— Directions —
Narrow the data below down to the lines containing "that".

— Supplied information —
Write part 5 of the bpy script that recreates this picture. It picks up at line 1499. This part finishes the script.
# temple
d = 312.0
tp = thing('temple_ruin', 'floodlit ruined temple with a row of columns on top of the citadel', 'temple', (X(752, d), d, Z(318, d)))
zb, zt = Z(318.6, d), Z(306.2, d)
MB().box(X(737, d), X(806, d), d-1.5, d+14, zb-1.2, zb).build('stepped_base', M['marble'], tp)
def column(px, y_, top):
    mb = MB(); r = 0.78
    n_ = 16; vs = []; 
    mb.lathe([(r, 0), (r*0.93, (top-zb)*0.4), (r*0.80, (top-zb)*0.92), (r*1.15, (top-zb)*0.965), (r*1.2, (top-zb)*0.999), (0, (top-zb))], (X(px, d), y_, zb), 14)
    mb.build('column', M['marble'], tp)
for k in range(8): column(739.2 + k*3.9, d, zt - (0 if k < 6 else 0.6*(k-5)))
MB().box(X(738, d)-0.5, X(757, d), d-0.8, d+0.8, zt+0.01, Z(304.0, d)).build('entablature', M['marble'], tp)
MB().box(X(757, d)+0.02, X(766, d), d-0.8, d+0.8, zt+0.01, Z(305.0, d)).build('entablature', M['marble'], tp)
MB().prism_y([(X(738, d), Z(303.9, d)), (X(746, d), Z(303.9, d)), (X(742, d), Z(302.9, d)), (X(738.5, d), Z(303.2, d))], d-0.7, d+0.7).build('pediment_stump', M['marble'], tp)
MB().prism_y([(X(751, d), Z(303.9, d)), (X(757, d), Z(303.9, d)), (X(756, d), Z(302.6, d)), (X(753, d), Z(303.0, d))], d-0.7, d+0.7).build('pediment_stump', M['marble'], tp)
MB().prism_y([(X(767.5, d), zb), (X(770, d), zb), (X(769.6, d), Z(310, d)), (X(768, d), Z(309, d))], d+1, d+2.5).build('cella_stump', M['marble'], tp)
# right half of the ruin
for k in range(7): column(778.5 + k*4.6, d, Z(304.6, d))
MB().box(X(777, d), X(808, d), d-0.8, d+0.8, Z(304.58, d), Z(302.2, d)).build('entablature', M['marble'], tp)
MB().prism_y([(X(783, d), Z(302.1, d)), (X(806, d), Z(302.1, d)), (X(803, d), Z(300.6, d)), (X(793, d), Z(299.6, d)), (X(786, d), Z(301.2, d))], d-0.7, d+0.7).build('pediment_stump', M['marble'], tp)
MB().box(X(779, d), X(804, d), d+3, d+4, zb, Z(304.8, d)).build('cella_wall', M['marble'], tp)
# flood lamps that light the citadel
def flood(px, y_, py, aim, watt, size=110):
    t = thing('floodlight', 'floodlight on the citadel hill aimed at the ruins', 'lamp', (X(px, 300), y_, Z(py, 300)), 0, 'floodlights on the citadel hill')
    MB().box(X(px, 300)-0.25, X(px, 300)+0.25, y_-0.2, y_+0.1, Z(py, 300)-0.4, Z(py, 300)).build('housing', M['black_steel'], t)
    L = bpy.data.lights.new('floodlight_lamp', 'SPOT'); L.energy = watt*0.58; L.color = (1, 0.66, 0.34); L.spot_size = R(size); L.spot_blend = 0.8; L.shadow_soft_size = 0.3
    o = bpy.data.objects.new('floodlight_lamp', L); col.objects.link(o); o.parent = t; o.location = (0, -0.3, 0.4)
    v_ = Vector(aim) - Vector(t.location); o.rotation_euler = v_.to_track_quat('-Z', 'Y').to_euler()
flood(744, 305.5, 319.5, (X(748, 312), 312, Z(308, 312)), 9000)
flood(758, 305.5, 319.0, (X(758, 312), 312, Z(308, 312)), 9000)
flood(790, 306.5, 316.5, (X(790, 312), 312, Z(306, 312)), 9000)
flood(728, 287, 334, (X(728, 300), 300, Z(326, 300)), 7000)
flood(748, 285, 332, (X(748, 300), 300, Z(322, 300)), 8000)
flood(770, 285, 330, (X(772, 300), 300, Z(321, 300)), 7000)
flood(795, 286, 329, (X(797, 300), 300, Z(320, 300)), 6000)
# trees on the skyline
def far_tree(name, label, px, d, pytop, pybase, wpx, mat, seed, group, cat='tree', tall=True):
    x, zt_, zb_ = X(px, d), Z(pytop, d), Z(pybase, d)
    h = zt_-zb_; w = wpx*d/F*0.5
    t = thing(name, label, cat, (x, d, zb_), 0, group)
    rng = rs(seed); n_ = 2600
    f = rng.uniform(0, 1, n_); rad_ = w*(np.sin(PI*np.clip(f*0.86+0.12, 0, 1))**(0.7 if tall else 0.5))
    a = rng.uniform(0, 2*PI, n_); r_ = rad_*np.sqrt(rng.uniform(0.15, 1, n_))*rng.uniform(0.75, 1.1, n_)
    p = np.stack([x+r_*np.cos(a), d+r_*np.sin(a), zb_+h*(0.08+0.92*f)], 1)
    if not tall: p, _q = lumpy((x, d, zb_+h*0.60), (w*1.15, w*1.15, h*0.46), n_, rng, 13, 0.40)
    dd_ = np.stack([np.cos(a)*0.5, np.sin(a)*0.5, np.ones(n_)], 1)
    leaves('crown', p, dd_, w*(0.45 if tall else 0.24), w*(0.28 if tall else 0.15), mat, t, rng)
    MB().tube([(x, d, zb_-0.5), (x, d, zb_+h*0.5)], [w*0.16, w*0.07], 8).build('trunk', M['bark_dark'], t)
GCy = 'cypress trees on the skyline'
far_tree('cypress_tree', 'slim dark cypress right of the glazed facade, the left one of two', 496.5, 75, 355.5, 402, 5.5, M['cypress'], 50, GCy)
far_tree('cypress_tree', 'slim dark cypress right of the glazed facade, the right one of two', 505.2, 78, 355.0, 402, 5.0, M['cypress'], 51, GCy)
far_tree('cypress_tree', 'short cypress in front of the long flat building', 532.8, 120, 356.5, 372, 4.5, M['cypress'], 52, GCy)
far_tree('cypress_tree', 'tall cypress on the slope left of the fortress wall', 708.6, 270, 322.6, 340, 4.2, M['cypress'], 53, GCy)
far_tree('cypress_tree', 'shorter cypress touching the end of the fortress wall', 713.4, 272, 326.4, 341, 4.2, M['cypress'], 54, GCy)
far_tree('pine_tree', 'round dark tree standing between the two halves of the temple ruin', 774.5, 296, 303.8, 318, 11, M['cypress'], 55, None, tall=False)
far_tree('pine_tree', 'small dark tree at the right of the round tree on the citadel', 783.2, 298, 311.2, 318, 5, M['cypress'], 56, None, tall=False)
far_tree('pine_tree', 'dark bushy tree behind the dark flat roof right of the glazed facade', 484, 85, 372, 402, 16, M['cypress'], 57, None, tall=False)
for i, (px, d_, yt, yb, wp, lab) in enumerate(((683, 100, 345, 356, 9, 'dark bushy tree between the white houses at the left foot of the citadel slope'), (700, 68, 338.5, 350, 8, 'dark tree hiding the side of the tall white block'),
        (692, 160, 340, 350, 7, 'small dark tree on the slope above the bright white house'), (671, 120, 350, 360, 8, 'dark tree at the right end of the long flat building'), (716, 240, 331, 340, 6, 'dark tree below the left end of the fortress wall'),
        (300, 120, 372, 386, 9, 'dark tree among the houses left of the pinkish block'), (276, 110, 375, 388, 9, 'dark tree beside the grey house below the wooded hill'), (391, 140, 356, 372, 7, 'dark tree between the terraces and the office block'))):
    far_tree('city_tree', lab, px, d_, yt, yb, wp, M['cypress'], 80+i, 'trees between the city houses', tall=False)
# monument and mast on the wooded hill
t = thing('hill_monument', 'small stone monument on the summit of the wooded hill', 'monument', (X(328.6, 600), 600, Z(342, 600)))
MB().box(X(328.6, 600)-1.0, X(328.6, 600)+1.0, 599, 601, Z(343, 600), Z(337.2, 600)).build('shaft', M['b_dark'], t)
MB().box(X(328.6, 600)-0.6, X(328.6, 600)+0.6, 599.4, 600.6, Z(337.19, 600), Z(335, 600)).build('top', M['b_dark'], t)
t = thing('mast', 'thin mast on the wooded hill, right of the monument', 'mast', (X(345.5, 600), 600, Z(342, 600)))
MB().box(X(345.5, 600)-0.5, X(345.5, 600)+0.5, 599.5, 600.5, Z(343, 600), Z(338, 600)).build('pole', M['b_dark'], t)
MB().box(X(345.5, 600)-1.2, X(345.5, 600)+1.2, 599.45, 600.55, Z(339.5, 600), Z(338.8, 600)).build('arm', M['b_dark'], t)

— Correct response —
Write part 5 of the bpy script that recreates this picture. It picks up at line 1499. This part finishes the script.
# flood lamps that light the citadel